Nesta semana, numa entrevista ao jornal New York Times, Evan Williams foi vago em relação ao projecto e ainda mais vago em relação a um modelo de negócio. Diz que já acreditou mais na possibilidade de a Internet permitir uma informação livre e sem filtros e que a proliferação de comunicação online está a gerar muito ruído e um fenómeno de irracionalidade. “Nos primeiros tempos, acreditei na ideia de que a Internet levaria a um mundo melhor, que a verdade estaria cá fora e de que não precisaríamos de quem a seleccionasse. Agora, acho que é mais complicado do que isso”, disse Williams ao jornal americano, afirmando querer “dar uma hipótese à racionalidade”. E como é que o Medium vai fazer dinheiro? “Veremos”, respondeu.

De outros bolsos recheados com dinheiro vindo da tecnologia tem surgido uma preocupação com o estado débil do negócio dos jornais. Recentemente, o criador da Amazon, Jeff Bezos, comprou o histórico Washington Post, num negócio muito mediatizado e com Bezos a ser frequentemente retratado como o depositário das esperanças do sector.

No mês passado, o fundador do site de leilões eBay, um americano de origem iraniana chamado Pierre Omidyar, contratou o jornalista Glenn Greenwald (responsável pela divulgação do caso NSA e dos documentos de Edward Snowden) para lançar uma organização de jornalismo de investigação.

Já antes, Omidyar financiara outros projectos jornalísticos, embora de menor ambição. Por seu lado, Greenwald é um licenciado em Direito que ganhou notoriedade no sector da cibersegurança graças a um blogue que escrevia. Alguns media hesitaram durante algum tempo em chamar-lhe jornalista.

Com uma fortuna de muitos milhões no banco, estes empreendedores do mundo tecnológico podem ter várias motivações para incursões jornalísticas: desde a mais altruística preocupação pela democracia e por uma sociedade informada até ao desafio pessoal de inovar em mais uma indústria. Steve Jobs — que ajudou a moldar a indústria dos computadores e transformou a da música, a dos telemóveis e a das vendas digitais — falava frequentemente das possibilidades de aplicar a tecnologia ainda a mais sectores. A educação era um exemplo frequente, mas também chegou a discutir questões do negócio do jornalismo com o magnata dos media Rupert Murdoch. Murdoch, aliás, e na sequência de conversas com Jobs, lançou um jornal especificamente para o iPad, que acabou por ser um fracasso.

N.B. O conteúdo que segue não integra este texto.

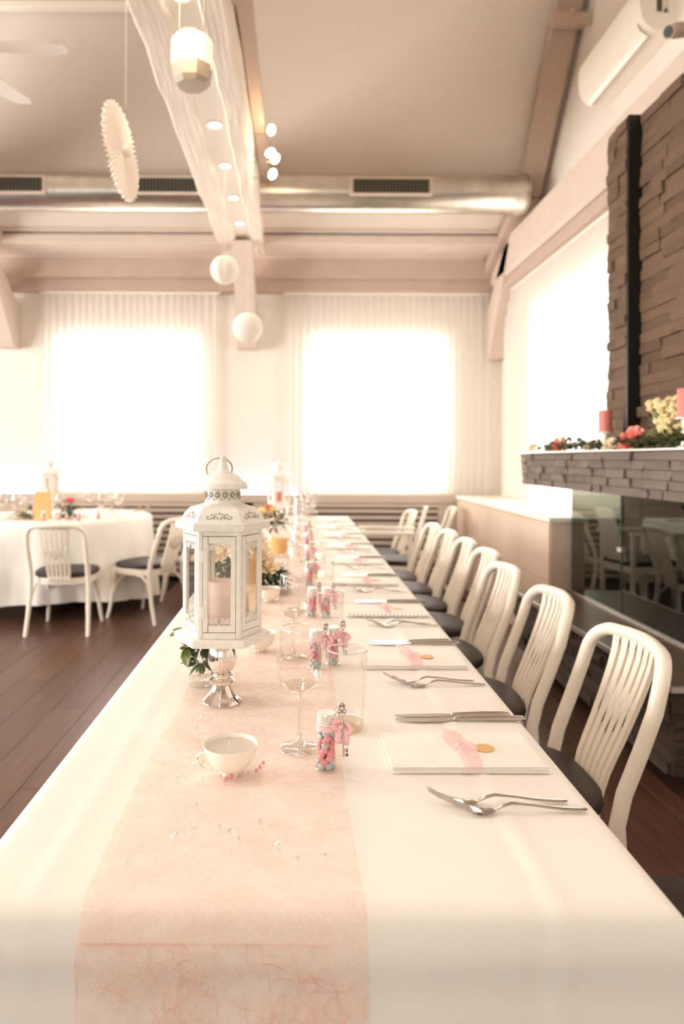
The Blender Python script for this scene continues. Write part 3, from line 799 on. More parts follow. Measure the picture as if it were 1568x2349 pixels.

“Desenvolvi um interesse em apoiar jornalistas independentes de uma forma que permita alavancar o trabalho deles da forma mais abrangente possível, tudo em prol do interesse público. E quero encontrar formas de converter os leitores em cidadãos activos”, escreveu Omidyar recentemente, no Huffington Post. O empresário ainda não tem uma forma concreta de realizar esse objectivo: “Neste momento, estou numa fase muito inicial da criação de uma nova organização de mass media. Ainda não sei como ou quando será apresentada, ou como vai ser.”